The time is ripe for a major realignment. If a new party, with new ideas and new ways of running itself, can capture the public imagination and the political center, one (or both?) parties could collapse. If a new party can pull it off, it will run the country for decades.

I’m not talking about a new third party—the Reform Party or the Greens, for instance, or further back, the Populists and the Progressives. Third parties are parties of one or two good ideas. They disappear once their ideas are absorbed. I’m talking about the rise of a new major party.

Who would be in this new major party? Today’s nonvoters, for starters. Whoever can convince them to turn out on election day wins.

But out of existing political options, those closest to the center—say, Western Democrats like Brian Schweizter and moderate Republicans like Sue Collins—seem the most likely to pull it off. If they could find some way to unite around common causes, they’d be most of the way there.

They would need more than an alliance, though. They’d need a new way of financing themselves, something like party dues or not accepting donations over $1000. And a new way of selecting their Presidential candidate, like a one-day national election. Any new party that finances itself just like the Republicans and Democrats will just get sucked into the current campaign system. It needs to opt out of that system entirely. It needs to prove its integrity.

More importantly, it needs a coherent set of ideas, some drawn from current options but many drawn from more reformist quarters.

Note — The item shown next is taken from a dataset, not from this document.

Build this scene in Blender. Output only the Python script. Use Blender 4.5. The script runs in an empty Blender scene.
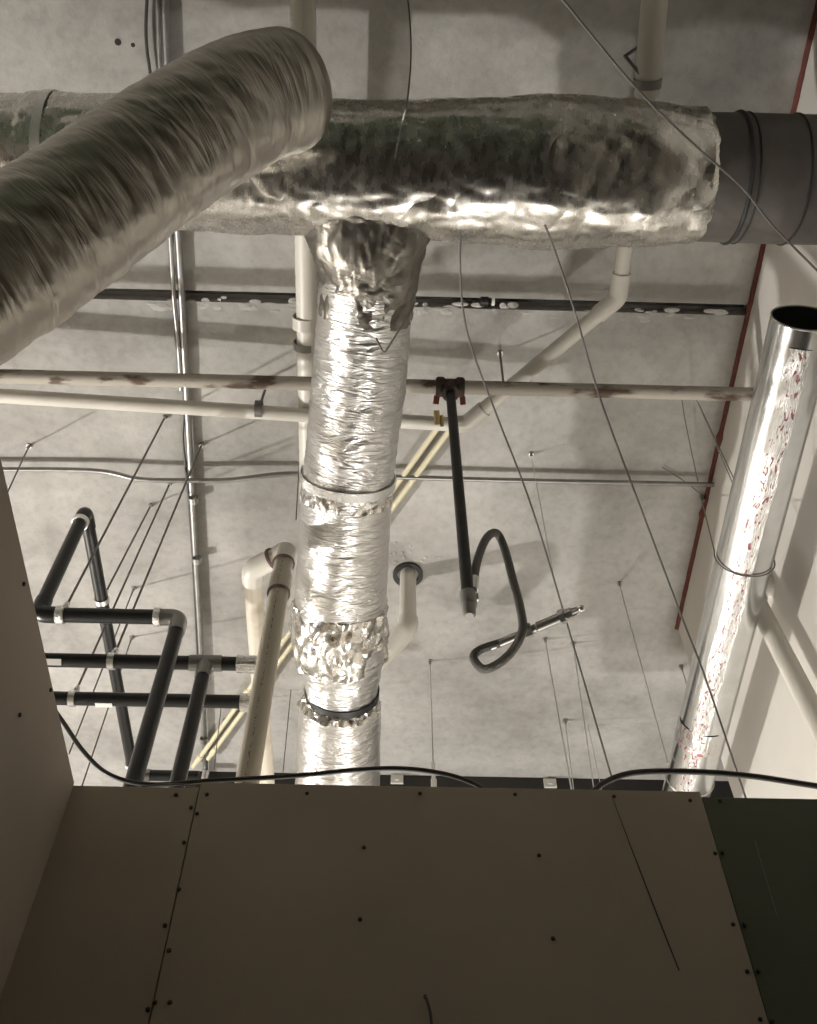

If it isn’t proposing a major overhaul of how America does government, no one will care, and today’s nonvoters especially won’t feel enfranchised enough to vote. Reformist ideas like these:

  • Abolition of the Electoral College (whether through state initiative or Constitutional Amendment)
  • National sales tax (to replace the IRS and income tax)
  • Instant run-off voting, especially for Presidential candidates (voting for your second and third choice)
  • Proportional representation in the House (to make it multi-party)
  • Or, similarly, multi-representative House districts
  • Giving federal courts the responsibility to draw House districts (to eliminate gerrymandering)
  • Return of state appointment of Senators (to avoid expensive statewide elections and return the Senate to a more deliberative body, and also to balance out the loss of state legislator’s control of House district boundaries)

Existing political options that seem fair game:

  • Pro-business greens (like the new Al Gore)
  • Anti-abortion pro-choicers (like the new Hillary)
  • Kennedy and McCain’s immigration reform proposal
  • Withdrawal from legacy WW2 bases, like in Europe (to draw in some of the isolationists)
  • Renewed and increased reliance on the (re)creation of international alliances (diplomatic power over military intimidation)

Before anyone says that the votes aren’t there, remember that this would depend on the creation of a new voter base. The creation of that new voter base, in turn, would depend upon the new ideas.

Of course, the Democrats, in particular, could seize upon this agenda for themselves. No one’s stopping them, but decades of interest group inertia makes me skeptical. Maybe a Demographics alone spell eventual doom for the Republicans, and their recent immigration behavior says they don’t even know it.